Just Mercy
Bryan Stevenson (2014)
“A death-row lawyer's memoir about the broken machinery of American justice — and the mercy that survives it.”
Why This Book Matters
Just Mercy became one of the most widely assigned books in American high schools and colleges in the decade after its publication. It won the Carnegie Medal for Excellence in Nonfiction, the NAACP Image Award, and became a New York Times bestseller that remained on the list for years. The 2019 film adaptation brought the story to a broader audience. During the 2020 racial justice movement following George Floyd's murder, Warner Bros. made the film temporarily free to stream — it was watched millions of times in a single month.
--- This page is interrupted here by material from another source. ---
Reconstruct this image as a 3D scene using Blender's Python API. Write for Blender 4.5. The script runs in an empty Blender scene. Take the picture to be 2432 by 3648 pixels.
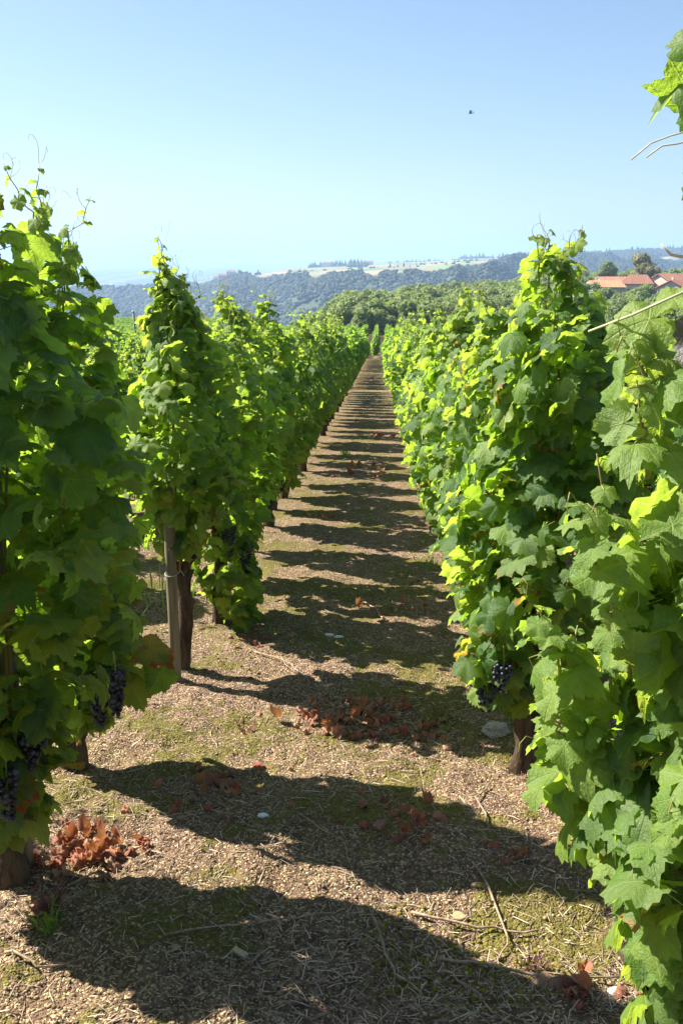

The book is credited with shifting public awareness of mass incarceration from a wonky policy issue to a moral emergency.
Firsts & Innovations
One of the first major works of narrative nonfiction to make mass incarceration and wrongful convictions accessible to a general audience
The book that made Bryan Stevenson — and EJI — nationally and internationally known, enabling expanded advocacy and funding
Pioneered the case-study memoir format: personal narrative + systemic argument + legal scholarship woven into a single readable text
Cultural Impact
Assigned in hundreds of high schools and colleges, often as the book chosen for entire incoming college classes
Directly influenced public debate around the death penalty, juvenile sentencing, and wrongful convictions
EJI's National Memorial for Peace and Justice in Montgomery, inspired by the book's themes, opened in 2018 — the first memorial to victims of lynching in the United States
Film adaptation (2019) starring Michael B. Jordan and Jamie Foxx reached audiences who might never read the book
Often discussed alongside The New Jim Crow as defining texts of the contemporary criminal justice reform movement
Banned & Challenged
Just Mercy has been challenged and removed from school curricula and summer reading lists in multiple states, particularly following the 2020 racial justice movement. Critics have labeled it 'anti-police,' 'divisive,' and 'inappropriately political.' Several Florida districts removed it under broad restrictions on discussions of race and racism in education. The challenges validate one of the book's central arguments: facing the truth of American justice is uncomfortable for those not directly harmed by it.